With that said, I am troubled by the rhetoric that currently seems to be going around our community that the City of Piedmont is treating Piedmont Play School poorly or violating some unwritten agreement with the organization that the building at Hampton would be its forever home. I attended the PPS when it was located on what was then a city-owned playground. When the school district wanted that land for sports use, Piedmont Play School moved into the lower level of the Community Hall.
Piedmont Play School and the city then forged a private-public partnership to build a new public facility at Hampton Field. PPS and the community paid two-thirds of the cost of the building and the city paid the other one-third of the cost. In order to reduce construction costs, PPS managed the construction of the building. At the end of the construction, PPS transferred, “…all right, title and interest it may have in such building and improvements to the city.” For its part in funding the construction of the new public facility, PPS’s contribution to the building was amortized over twenty five years of rent-free use of the facility. Divided across the years of the agreement, this amounts to approximately $9,600 per year, which coincidentally is the approximate amount the city is paying to rent outside facilities for one of its preschool programs.
In many ways, Piedmont has changed since Piedmont Play School opened in the late 1940s. Our community has changed since the building at Hampton opened twenty-five years ago. The demand for Recreation Department programming, specifically care for preschool-aged children, have increased dramatically. Using this city-owned building for city programs makes sense, rather than paying for outside space. In fact, the building has always been a joint use facility, with PPS using the space for most of the day during the school year and the Recreation Department using at other times.

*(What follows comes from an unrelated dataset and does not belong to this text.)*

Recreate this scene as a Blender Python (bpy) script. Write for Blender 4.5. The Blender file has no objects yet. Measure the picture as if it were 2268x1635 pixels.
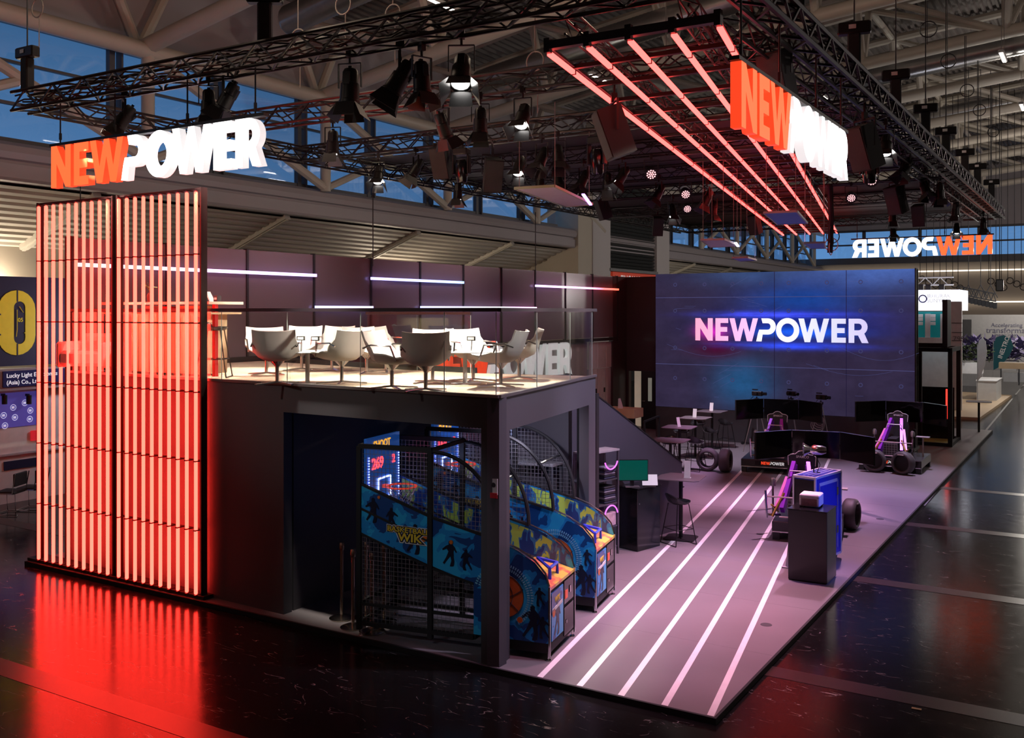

This is not the first time the city has taken over management of facilities which were built or restored as a private-public partnership. Both the Piedmont Community Pool and the 801 Magnolia building are previous examples of this happening. The choice to return these facilities to public management generated significant discussion among Piedmonters, which is totally appropriate. This same discussion is happening with the Hampton building, which is a good thing. Asking a seventy-five year old organization to find a new home isn’t a decision that the city would take lightly. It would be done after careful analysis of the best use of a public facility along with the programs that, we the residents of Piedmont want from our local government.
(Editors’ note: On Nov. 3, the City of Piedmont published a statement about the use of the facility at 401 Hampton and included a list of FAQs that detail the city’s use agreement PPS.)